Per capirlo abbiamo visitato l’azienda Bova, di Amaroni (CZ) www.oliobova.it sulle colline che sovrastano il golfo di Squillace, dove si coltivano le olive di varietà Carolea.
La resa del raccolto, come spesso accade in agricoltura, è molto più bassa di quel che si pensi. Dalle olive solo un 15% di peso diventa olio. Qui, però, il prodotto è rappresento anche dai noccioli che non contengono olio e quindi non rappresenterebbero una parte produttiva ma solo un costo per l’aumento del peso delle morchie da smaltire. Invece il nocciolo viene staccato, viene seccato, insacchettato e venduto come combustibile per le stufe a pellet più moderne.
Il processo che porta all’olio è invece tutto mirato a frangere il meglio possibile la polpa, ottenere la migliore sgocciolatura delle goccioline di olio, utilizzando tecniche che non aumentino troppo la temperatura del prodotto per non favorire l’ossidazione. Soprattutto si deve fare assolutamente in modo che all’olio non sia trasferito nessun odore che non sia quello delle olive. Per questo si separano dai rametti e foglie all’aria aperta. Niente olive nei sacchi di iuta, niente trattori con il motore acceso in fila per conferire le olive, scarpe pulite e nessuno deve fumare vicino alle olive.
Poi inizia il delicato lavoro del frantoiano che consiste nell’armonizzare le caratteristiche organolettiche dell’olio cercando di fare tutto per bene. In frantoio, quando inizia la produzione, non ci si ferma mai. Le olive non devono stare troppo ad attendere il proprio turno, prima le frangi e meglio è.

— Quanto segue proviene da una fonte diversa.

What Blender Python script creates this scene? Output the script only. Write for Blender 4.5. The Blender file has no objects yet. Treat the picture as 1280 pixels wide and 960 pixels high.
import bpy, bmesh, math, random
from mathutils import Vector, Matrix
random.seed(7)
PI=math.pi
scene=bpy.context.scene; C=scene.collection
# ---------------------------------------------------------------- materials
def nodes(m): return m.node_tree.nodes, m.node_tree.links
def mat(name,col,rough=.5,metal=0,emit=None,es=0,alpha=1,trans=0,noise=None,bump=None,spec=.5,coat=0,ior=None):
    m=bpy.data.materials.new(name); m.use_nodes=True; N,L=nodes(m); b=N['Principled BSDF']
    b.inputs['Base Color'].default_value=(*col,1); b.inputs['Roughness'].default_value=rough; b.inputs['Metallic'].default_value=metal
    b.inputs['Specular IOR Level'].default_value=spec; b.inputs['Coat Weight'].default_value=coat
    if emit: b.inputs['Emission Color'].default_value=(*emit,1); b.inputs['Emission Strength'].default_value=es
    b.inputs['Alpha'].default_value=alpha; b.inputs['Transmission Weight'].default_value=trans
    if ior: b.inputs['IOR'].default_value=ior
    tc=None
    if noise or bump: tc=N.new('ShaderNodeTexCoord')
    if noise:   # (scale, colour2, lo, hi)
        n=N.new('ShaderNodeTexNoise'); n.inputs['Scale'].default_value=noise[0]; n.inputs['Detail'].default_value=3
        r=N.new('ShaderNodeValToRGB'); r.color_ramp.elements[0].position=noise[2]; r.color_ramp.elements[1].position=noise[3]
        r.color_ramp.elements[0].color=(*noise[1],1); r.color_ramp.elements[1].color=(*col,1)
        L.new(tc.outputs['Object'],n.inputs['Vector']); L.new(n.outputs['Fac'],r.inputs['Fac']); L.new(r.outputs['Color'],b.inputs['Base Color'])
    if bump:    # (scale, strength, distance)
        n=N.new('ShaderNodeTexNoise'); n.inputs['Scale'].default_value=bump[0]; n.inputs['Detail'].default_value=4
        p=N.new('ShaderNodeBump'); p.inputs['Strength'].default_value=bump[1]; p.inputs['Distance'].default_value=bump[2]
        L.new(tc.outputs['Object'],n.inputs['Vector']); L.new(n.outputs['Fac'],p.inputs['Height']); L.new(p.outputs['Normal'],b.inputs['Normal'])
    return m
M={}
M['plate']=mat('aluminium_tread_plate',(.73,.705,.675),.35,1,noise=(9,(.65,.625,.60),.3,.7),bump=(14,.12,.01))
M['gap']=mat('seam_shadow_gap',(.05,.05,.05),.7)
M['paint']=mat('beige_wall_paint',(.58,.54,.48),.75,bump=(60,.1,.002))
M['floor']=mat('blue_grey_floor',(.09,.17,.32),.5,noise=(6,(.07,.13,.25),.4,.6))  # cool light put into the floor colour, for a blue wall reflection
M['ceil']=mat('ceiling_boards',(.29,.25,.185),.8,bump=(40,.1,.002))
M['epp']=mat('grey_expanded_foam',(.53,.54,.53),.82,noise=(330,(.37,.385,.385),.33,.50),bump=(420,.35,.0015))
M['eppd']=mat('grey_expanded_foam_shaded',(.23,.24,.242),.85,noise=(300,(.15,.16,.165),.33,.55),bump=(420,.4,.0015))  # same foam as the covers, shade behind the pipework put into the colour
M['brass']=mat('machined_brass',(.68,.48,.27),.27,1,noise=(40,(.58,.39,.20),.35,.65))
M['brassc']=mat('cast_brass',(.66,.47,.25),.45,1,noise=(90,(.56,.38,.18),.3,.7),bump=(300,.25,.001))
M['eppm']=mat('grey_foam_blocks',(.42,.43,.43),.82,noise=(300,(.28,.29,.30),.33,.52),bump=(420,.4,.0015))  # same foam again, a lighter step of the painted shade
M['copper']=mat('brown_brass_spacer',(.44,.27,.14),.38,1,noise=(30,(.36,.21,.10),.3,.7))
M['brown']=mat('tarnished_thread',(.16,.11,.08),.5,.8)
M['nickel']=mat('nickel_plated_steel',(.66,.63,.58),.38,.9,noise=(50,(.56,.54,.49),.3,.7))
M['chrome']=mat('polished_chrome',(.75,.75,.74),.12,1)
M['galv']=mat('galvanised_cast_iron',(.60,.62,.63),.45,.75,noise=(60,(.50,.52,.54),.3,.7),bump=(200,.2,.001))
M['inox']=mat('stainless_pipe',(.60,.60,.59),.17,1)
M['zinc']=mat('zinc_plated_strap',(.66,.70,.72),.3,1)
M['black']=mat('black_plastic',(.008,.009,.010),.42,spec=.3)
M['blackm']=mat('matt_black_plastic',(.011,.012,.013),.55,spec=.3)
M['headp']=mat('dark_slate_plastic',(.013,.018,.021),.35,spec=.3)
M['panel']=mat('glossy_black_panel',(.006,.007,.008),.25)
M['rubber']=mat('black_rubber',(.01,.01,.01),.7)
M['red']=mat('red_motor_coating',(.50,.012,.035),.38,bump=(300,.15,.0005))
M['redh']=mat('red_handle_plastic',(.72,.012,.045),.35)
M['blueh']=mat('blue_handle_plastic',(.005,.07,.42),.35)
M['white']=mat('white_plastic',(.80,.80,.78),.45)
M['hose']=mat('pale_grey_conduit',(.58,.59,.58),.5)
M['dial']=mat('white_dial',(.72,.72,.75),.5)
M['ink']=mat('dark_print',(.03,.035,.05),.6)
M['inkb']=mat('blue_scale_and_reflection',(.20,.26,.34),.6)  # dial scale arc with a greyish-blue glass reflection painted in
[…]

Per prima cosa, vanno perfettamente eliminate le foglie, poi si lavano le olive e si passano nelle macine, facendo attenzione non scaldarle troppo. Successivamente avviene la “gramolazione”, in apposite vasche chiuse all’aria, dove per una ventina di minuti a circa 25 gradi di temperatura, quella che viene definita spremitura a freddo, che favorisce l’aggregazione delle goccioline grasse rompendo l’emulsione acquosa dalla frangitura. Se si alza la temperatura si ottiene più prodotto ma si uccidono i polifenoli. L’olio, quindi, sale verso l’alto ed esce da fori per movimento centrifugo mentre una coclea toglie la pasta d’olive che qui viene poi utilizzata come fertilizzante. Poi, attraverso separatori verticali vengono eliminate altre impurità fino a quando l’olio non viene stoccato nelle cisterne che contengono azoto che fa in modo che l’aria non entri mai a contatto con l’olio.
Dopo un paio di mesi, si eliminano ancora i sedimenti e si è pronti per l’imbottigliamento, avendo sempre cura di aggiungere un po’ di azoto in modo da tenerlo sempre separato dall’arie che lo ossiderebbe.
Una volta portata a casa, la bottiglia non va mai lasciata al caldo (per esempio vicino a fornelli) e, una volta aperta, l’olio va consumato, diciamo, entro un mese.